= Collected data =
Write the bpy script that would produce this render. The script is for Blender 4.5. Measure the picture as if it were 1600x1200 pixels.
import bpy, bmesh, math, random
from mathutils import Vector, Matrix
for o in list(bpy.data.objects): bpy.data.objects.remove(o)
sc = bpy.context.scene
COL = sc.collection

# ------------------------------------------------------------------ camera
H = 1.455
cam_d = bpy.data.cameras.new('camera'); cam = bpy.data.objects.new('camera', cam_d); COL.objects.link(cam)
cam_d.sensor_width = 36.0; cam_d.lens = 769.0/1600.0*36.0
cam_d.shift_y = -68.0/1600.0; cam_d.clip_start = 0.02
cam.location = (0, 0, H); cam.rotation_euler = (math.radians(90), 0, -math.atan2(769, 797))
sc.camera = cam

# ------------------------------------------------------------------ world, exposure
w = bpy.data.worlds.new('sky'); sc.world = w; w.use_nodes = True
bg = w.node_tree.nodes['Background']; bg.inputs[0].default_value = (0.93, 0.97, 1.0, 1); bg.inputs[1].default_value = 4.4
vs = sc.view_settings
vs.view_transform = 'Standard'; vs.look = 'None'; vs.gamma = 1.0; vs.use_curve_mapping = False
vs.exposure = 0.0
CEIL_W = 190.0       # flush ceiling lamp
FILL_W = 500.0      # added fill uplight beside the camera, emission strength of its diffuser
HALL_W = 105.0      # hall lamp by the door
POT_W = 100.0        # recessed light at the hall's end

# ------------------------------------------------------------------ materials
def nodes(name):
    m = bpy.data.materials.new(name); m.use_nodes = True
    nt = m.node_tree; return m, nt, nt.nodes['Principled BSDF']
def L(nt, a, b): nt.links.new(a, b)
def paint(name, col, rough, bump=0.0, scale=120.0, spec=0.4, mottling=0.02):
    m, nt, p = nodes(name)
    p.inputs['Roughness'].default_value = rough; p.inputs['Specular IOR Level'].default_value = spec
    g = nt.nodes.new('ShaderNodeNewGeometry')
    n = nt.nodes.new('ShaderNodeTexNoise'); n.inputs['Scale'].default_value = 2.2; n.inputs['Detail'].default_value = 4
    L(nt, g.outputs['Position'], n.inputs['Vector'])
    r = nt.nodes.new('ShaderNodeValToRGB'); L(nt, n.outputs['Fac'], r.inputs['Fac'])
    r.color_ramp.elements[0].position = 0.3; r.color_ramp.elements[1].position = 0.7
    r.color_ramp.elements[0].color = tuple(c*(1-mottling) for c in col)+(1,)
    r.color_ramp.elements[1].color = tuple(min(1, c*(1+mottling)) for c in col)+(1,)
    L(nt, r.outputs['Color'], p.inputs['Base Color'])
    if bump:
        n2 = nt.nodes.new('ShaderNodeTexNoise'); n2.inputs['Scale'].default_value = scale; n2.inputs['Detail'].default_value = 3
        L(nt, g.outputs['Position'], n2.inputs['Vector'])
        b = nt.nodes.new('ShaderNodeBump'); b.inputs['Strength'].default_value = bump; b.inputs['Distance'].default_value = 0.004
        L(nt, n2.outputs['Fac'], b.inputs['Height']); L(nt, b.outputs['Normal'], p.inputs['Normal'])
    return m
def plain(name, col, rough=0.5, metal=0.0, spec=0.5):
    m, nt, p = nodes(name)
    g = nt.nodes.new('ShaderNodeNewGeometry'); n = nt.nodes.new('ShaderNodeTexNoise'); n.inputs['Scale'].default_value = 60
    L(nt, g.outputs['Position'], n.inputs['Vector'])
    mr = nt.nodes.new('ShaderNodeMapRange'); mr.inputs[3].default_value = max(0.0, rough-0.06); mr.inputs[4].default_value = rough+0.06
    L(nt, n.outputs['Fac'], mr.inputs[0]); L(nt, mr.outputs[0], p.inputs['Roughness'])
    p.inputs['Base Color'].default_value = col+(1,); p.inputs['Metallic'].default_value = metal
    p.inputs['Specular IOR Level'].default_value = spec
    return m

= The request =
Can you write out the lines above, from the first one through the one containing "COL = sc.collection", exactly as they appear and nothing more?

= Response to this task =
Write the bpy script that would produce this render. The script is for Blender 4.5. Measure the picture as if it were 1600x1200 pixels.
import bpy, bmesh, math, random
from mathutils import Vector, Matrix
for o in list(bpy.data.objects): bpy.data.objects.remove(o)
sc = bpy.context.scene
COL = sc.collection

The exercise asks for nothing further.